Cash for Clunkers pleased the automotive industry no end (they may have had a little something to do with its creation). Not to mention members of the nascent Global Warming movement.


There’s no running total on how much local and state government have paid out for gun buybacks. They’re operated on a no-purchase-necessary basis.


In fact, organizers want the public to believe recipients will never buy another gun again. The gun industry may be sniggering at that, but they ain’t sayin’ nothin’.

The Gun Buyback’s Target Market


What criminal who has a gun is going to think, “You know what? I don’t need this thing. I’ll sell it to The Man and be done with the whole gun violence thing.” Then again…


If a criminal has a spare gun or five hanging around and the cops are purchasing firearms for $200 (handgun) or $400 (long rifle) or more, no-questions-asked, why not?


Money’s money. Even if the cops know the seller is a bad guy, there’s not a damn thing they can do about it.

Even so, bad guy gun dealers aren’t the gun buybacks’ main “customers.” It’s poor people with broken ass guns that are worth… nothing. Zero. Zilch. The big goose egg.


While the cops parade functional firearms to the press after they’ve spent taxpayers’ money, the vast majority of these weapons are as far from “crime guns” as you can get without bringing NERF into the equation. And hidden from view.


The law of supply and demand being what it is, gun buybacks may actually encourage criminals to steal guns to sell to the police (e.g., the ATF’s Milwaukee “sting.”)


For some reason, there’s no study on this admittedly theoretical phenomena.


Testing. Testing. One. Two…


So here we are in 2024, where the Stockton, California police are buy-backing their way into the local press. With a rule change designed to make the program more “effective.”


As fox40.com reports, the Stockton police are warning sellers that “those looking to drop off any firearms need to ensure they are working before handing them over.”


Poor people trading old guns they’ve probably never fired for taxpayer cash making sure the firearm they’re surrendering to the police are functional. What could possibly go wrong?

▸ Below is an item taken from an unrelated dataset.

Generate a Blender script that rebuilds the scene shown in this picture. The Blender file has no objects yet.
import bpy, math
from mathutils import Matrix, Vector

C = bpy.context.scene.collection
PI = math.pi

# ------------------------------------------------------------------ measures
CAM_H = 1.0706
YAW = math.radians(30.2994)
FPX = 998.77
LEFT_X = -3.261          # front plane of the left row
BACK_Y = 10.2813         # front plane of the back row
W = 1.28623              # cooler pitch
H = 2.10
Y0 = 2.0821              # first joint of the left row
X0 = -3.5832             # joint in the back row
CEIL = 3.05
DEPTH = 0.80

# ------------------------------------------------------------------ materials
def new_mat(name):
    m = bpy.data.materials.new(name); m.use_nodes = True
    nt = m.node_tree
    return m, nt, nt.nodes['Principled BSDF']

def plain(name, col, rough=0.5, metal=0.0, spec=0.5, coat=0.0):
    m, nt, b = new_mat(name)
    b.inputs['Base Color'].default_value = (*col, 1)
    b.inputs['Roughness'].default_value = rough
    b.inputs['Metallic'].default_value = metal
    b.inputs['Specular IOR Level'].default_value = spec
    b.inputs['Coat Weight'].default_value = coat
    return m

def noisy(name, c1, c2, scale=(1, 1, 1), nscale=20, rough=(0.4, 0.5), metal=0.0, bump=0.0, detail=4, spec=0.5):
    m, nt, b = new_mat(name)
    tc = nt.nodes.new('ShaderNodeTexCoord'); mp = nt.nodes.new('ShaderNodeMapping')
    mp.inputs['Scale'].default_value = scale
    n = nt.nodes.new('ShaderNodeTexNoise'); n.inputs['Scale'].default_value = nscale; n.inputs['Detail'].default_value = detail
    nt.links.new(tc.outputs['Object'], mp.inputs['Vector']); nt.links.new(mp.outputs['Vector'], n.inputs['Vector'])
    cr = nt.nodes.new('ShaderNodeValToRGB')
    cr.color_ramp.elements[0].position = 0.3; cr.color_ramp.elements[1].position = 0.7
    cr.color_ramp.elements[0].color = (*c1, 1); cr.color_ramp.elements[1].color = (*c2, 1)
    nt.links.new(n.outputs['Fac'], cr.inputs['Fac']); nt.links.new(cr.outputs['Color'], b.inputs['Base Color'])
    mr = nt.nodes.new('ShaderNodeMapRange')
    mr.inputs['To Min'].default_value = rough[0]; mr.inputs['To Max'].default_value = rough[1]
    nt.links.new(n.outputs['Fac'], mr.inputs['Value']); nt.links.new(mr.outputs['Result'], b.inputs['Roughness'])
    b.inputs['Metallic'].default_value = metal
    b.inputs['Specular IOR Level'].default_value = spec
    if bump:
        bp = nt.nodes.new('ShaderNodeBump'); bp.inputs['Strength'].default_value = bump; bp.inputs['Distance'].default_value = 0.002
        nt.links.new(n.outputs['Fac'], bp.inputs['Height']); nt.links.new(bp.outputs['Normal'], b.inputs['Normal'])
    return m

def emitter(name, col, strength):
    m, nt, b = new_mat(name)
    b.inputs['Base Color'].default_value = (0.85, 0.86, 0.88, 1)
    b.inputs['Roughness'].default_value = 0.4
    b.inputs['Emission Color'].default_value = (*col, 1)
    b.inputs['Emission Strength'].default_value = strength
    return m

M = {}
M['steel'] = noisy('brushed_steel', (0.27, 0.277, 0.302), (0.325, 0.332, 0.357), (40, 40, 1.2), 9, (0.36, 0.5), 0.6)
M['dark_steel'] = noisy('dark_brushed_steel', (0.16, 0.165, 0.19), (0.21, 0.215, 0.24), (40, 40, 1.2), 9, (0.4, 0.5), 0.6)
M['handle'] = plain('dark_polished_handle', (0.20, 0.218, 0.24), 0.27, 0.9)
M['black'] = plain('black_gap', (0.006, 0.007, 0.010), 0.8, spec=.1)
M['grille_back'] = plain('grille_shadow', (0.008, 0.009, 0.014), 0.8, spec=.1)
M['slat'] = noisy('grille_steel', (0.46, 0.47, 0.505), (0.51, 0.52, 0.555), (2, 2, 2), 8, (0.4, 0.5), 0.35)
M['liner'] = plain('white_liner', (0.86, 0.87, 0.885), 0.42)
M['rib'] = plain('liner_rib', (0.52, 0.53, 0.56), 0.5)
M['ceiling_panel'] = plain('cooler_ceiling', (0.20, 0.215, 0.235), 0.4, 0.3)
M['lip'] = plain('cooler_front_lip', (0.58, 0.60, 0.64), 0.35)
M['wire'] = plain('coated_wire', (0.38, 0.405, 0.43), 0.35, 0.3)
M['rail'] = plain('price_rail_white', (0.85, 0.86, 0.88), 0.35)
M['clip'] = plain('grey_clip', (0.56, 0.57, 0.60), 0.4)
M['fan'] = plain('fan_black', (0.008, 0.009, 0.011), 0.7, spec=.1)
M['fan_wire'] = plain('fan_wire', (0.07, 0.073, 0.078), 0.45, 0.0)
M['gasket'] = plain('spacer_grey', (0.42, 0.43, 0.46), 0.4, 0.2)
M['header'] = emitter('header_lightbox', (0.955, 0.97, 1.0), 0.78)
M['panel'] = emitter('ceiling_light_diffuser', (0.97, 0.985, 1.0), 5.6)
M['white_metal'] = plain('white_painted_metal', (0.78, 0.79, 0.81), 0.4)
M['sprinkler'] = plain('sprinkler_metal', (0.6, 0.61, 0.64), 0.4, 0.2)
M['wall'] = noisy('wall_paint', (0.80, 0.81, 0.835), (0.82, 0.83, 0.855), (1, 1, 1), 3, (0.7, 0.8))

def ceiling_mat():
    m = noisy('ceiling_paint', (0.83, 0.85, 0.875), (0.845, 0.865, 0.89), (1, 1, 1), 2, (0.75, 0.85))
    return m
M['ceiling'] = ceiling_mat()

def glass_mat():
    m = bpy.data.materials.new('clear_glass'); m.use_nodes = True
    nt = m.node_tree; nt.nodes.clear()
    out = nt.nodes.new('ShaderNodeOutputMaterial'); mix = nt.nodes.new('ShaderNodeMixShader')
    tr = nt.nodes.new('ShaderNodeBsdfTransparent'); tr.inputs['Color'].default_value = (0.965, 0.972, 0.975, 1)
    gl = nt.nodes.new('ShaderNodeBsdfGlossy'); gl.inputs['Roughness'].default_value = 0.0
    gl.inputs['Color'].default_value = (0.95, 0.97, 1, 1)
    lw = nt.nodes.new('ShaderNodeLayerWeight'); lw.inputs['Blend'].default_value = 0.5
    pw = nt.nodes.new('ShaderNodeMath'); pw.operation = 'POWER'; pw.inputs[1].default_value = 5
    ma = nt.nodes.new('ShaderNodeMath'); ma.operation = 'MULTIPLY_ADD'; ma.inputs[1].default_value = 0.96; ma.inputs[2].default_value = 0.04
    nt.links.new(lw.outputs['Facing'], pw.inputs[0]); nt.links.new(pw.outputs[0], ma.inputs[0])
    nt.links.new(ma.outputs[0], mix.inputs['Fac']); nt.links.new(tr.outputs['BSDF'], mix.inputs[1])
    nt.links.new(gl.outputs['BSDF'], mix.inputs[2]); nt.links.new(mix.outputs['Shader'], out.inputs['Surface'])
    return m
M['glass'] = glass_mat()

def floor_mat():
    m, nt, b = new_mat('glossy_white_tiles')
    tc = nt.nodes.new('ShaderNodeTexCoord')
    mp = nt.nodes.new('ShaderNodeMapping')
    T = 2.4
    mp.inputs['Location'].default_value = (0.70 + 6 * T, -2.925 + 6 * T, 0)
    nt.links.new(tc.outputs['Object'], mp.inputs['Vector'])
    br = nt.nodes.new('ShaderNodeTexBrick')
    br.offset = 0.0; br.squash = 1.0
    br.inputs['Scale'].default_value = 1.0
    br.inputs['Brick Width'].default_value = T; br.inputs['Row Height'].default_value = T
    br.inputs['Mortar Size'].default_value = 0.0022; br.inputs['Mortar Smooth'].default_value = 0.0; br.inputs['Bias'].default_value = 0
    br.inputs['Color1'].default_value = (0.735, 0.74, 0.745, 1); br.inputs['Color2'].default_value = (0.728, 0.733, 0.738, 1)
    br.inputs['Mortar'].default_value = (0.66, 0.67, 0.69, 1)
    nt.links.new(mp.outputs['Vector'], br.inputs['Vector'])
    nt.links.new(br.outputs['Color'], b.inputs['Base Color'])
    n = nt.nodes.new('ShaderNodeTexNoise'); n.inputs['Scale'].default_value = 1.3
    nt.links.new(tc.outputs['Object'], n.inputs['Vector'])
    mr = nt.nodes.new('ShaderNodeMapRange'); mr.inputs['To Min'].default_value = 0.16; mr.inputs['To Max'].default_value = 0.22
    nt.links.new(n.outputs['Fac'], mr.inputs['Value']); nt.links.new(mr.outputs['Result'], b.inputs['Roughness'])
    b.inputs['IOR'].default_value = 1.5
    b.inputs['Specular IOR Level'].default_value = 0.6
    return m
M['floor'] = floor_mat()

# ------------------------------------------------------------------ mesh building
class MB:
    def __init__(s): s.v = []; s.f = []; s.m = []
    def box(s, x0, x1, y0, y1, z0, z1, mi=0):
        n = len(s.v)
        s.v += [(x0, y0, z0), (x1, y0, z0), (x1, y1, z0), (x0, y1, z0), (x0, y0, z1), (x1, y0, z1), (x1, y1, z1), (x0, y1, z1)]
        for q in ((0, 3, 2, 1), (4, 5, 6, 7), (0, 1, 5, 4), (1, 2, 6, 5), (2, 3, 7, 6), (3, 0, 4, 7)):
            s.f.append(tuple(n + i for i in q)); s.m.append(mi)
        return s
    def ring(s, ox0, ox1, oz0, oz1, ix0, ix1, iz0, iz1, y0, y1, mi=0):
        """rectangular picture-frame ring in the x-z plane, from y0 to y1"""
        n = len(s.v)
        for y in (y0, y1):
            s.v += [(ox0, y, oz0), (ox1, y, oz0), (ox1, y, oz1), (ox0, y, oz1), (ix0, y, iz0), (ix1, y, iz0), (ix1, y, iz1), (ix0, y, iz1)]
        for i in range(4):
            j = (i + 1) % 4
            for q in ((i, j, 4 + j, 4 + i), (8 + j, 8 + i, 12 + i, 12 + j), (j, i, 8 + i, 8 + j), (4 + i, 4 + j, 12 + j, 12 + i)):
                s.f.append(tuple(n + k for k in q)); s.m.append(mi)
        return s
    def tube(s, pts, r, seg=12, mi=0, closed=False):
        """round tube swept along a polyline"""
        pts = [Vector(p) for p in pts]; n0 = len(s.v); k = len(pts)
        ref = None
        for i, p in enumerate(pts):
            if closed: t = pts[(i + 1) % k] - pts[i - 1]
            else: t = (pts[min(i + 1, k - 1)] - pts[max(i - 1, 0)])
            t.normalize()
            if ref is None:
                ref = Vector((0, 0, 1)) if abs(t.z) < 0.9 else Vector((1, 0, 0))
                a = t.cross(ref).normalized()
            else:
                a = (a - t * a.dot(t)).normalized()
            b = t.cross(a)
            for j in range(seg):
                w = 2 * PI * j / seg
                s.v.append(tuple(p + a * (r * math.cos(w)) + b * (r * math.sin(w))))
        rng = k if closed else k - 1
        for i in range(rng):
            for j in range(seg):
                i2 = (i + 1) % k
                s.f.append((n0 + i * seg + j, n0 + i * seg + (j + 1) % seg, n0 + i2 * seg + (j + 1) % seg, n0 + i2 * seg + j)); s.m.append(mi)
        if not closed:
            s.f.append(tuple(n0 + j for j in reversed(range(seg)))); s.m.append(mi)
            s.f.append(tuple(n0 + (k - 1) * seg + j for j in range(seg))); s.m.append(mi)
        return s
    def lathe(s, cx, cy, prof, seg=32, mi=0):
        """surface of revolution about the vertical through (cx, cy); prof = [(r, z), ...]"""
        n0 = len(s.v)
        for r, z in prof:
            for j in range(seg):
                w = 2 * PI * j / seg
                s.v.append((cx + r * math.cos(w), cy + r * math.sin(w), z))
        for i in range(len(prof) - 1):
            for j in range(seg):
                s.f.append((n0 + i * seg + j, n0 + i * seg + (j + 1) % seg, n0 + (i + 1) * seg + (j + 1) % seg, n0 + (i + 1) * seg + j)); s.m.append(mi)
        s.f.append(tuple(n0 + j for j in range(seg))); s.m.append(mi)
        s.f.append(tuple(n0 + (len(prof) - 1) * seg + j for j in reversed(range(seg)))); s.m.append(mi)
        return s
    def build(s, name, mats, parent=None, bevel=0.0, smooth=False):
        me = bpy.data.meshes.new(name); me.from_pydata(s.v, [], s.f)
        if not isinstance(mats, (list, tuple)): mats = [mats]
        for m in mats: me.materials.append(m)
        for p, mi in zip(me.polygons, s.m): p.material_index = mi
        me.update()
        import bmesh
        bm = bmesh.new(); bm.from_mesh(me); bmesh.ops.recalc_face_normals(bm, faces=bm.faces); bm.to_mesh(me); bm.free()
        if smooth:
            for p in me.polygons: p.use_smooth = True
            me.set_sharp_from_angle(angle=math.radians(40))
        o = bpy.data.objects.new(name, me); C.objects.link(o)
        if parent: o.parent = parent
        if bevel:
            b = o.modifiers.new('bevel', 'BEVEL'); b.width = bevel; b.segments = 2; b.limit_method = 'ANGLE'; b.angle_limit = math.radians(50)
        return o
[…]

More to the point, what could possibly go right?


Gun Buybacks and Crime Reduction

Even Michael Bloomberg’s pet anti-gun “newsroom” The Trace can’t spin the truth about gun buybacks: they do nothing to reduce crime of any kind, sort or description.

The most rigorous studies of gun buyback programs have found little empirical evidence to suggest that they reduce shootings, homicides, or suicides by any significant degree in either the short- or long-term.  “Turning in small numbers of firearms does not change the fact that they are readily available in many places,” Charbonneau said. “And so you still have a flow of firearms through a community. If you think of it as a supply-side intervention, the supply is barely affected.”

So how in the world would The Trace justify wasting money and police time on gun buybacks?

The same way politicians continue “selling” the idea of buying guns.

Even if it’s not realistic to expect buybacks to independently reduce rates of gun violence, the programs may be able to shift views about guns and mobilize communities to work to reduce violence. “The value of buybacks is principally as a mobilization tool, bringing together people and organizations who want to work on the problem,” Dr. Garen Wintemute, an expert on public health and gun violence at the University of California, Davis, told The Trace in 2021

As usual, the anti-gunners’ go-to anti-gun rights academic is on a hiding to nowhere, save more federal funding for his research.


How About A Gang Buyback?



America is home to approximately 33k gangs with over a million members. As I’ve pointed out in previous posts, they’re responsible for the vast majority of criminal activity. Up to 90 percent.


The feds are spending hundreds of millions, billions of dollars on local and state efforts to reduce “retaliatory gun violence.” Great. But…


Until we address the social ills leading Americans into gangs – our failed education system, single parent families, illegal drug use, poverty, diminished religious participation and more – our anti-gang money will be almost as ineffective as gun buybacks at reducing “gun violence.” But not quite.